Mifsud also said the human smuggling industry was undergoing rapid expansion in Libya, quoting the UNHCR as saying that smuggling networks are “dynamic, in constant evolution and, it would appear, increasingly professional.”
“Malta could not renounce its international obligations to coordinate rescue,” Mifsud said, noting that the government had fulfilled this obligation. “But the international community must also step up to its responsibilities, which are not simply those of creating laws and treaties… Real burden sharing and not only on paper. Real solidarity, not only in the declarations of principles of treaties and laws.”

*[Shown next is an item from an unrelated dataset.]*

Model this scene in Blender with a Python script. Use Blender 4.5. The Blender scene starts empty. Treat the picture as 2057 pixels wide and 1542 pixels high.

Rescue NGO Alarm Phone had refused to allow the court to hear recordings of the distress calls, saying that it would identify the person making the call. This excuse was not accepted by the court, which said that this did not help to uncover the truth. Alarm Phone had later submitted a transcript of the calls to the court.
“The findings of the inquiry contrasted greatly with that which Alarm Phone alleged,” the inquiry noted, referring to technical shortcomings in court documents presented by Repubblika and the fact that they had not sought to clarify matters with the AFM, the Prime Minister or the source of the tweets that first reported the allegations. “Beyond this case, it is not right how in this country we have ended up with everyone saying what they want to and nobody answering for their actions and words when it emerges that it was false or fake news.”
The magistrate even rued the revocation of a section of the Criminal Code which imposed imprisonment or a fine for those who intentionally spread malicious rumours. “The allegations were not found to be founded on evidence, neither eyewitness or documentary.”
Circumstantial evidence was not equivocal, said the magistrate, and concluded that the inquiry had not established that the crew of P52 had carried out an attempted murder or that Prime Minister Abela and Brigadier Curmi could have been involved in a murder.
From the report, it also emerges that former OPM official Neville Gafà, a one-time unofficial envoy to Libya on migration, was warned not to give comments or interviews about what he told the inquiry. “It did not emerge from the evidence gathered, that Gafà coordinated a rescue in this case,” the magistrate said.
Mifsud noted with dismay the fact that neither Alarm Phone or those who presented the criminal complaints had mentioned the role of traffickers putting out migrant at sea, saying these had to be held responsible for their criminal actions.